Renoir (Gilles Bourdos, 2012),
exhibida en Cuba como parte del Festival de Cine Francés en cartel, es una
aproximación al período creativo final del maestro impresionista francés Pierre
August Renoir (1841-1919), a partir de 1915, en la
Costa Azul, tras la muerte de su esposa
Aline; aun en plena labor plástica pese a la afección reumática que afecta la
movilidad de sus manos. No se trata con
exactitud de una biopic integral, sino parcial. Por ende, dado el lapso
espacial cubierto por el arco dramático del relato, había aquí trigo limpio
para segar bastante en el examen instrospectivo del personaje y su marco de
relaciones humanas durante etapa tan definitoria de su existencia. Empero, el realizador
Bourdos no alcanza un afianzamiento caracterológico del pintor; más allá de sus
silencios o insistencia en dibujar a Andrée Heuschling, la joven pelirroja que
da pie a Los bañistas u otros lienzos postreros suyos.
Aunque tampoco lo de la
relación con esta, su última modelo y primera esposa de su hijo, el célebre
cineasta Jean, va en la cuerda mucho más problémica, conflictual de,
verbigracia, La bella mentirosa
(Jacques Rivette, 1991). Aquí la interacción tiende más a lo sensorial, al
realce del cuerpo de la joven ante las iridiscencias, el brillo campestre, la
conjunción de su halo con el de las aguas…, labor de la cual se encarga, no sin
lustre, el excelente fotógrafo taiwanés Mark Ping Bing Lee; si bien la
proclividad a lo bucólico-pastoril llega a abrumar a cierta altura del metraje.
En su cuarto opus, en el
cual se inspiró en Le tableau amoureux,
biografía novelada de Jacques Renoir -tataranieto de Pierre-Auguste y sobrino
nieto de Jean- el director de Premonición (2008) solo atina a estampar
viñetazos de humanidades, por norma escindidos dentro del desarrollo del guion;
más preocupado como está en la configuración visual de un filme cuyo continente
quiere poner bien en armonía con la feraz imaginación pictórica del artista, a
desmedro de un contenido con algunas líneas de interés pero desprovisto del
suficiente numen que ubicaría al narratario en conexión con la mente del
creador.
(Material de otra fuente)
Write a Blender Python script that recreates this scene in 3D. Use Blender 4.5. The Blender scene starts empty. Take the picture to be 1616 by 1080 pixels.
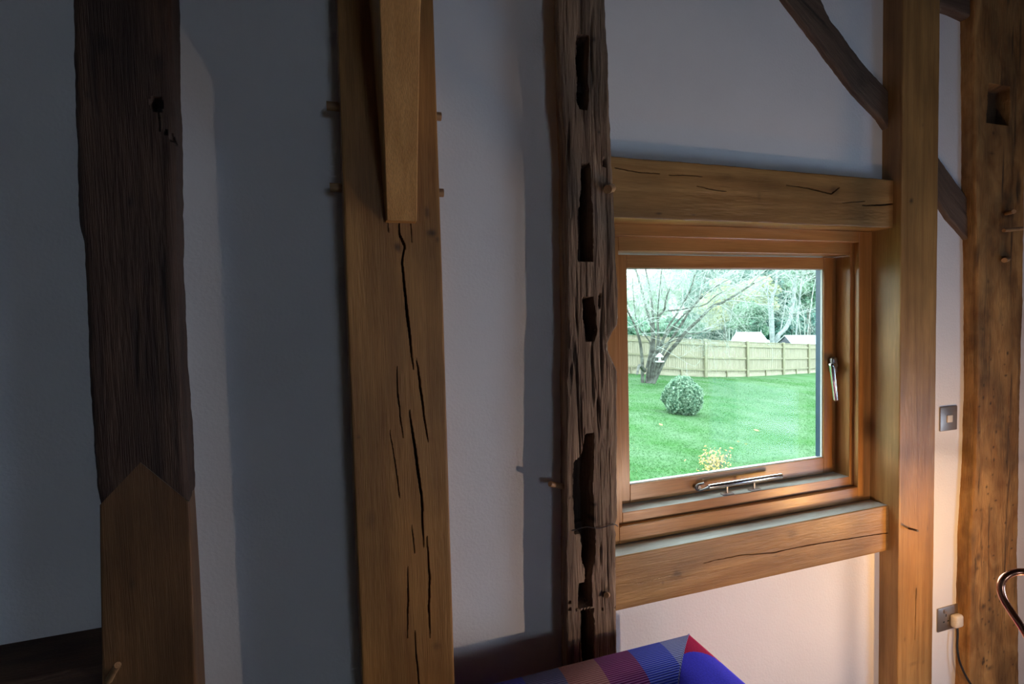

Dicho puente de empatía nunca logra tenderse.
El filme se alimenta de
algunos buenos momentos, debido en lo fundamental al bordado del magnífico actor
Michel Bouquet del personaje central y a unos escasos pero proteicos diálogos
entre los personajes de los Renoir padre e hijo que, de consuno con la loable
descripción cotidiana de las costumbres y rutinas hogareñas, de algún modo dan
idea del modo de vida dentro de la casa de familia donde convivieron algún
tiempo dos genios de distintas artes, uno de ellos sin saberlo todavía. En tal
sentido, concitan interés las alusiones a la protohistoria cinemática de Jean
-en la mansión paterna, al ser herido en la Primera Guerra Mundial, antes
de retornar al frente- en la pantalla, a través de ese período cuando aun solo
sueña el cine y faltan varios diciembres para Nana (1926), La gran ilusión
(1937) o Las reglas del juego (1939).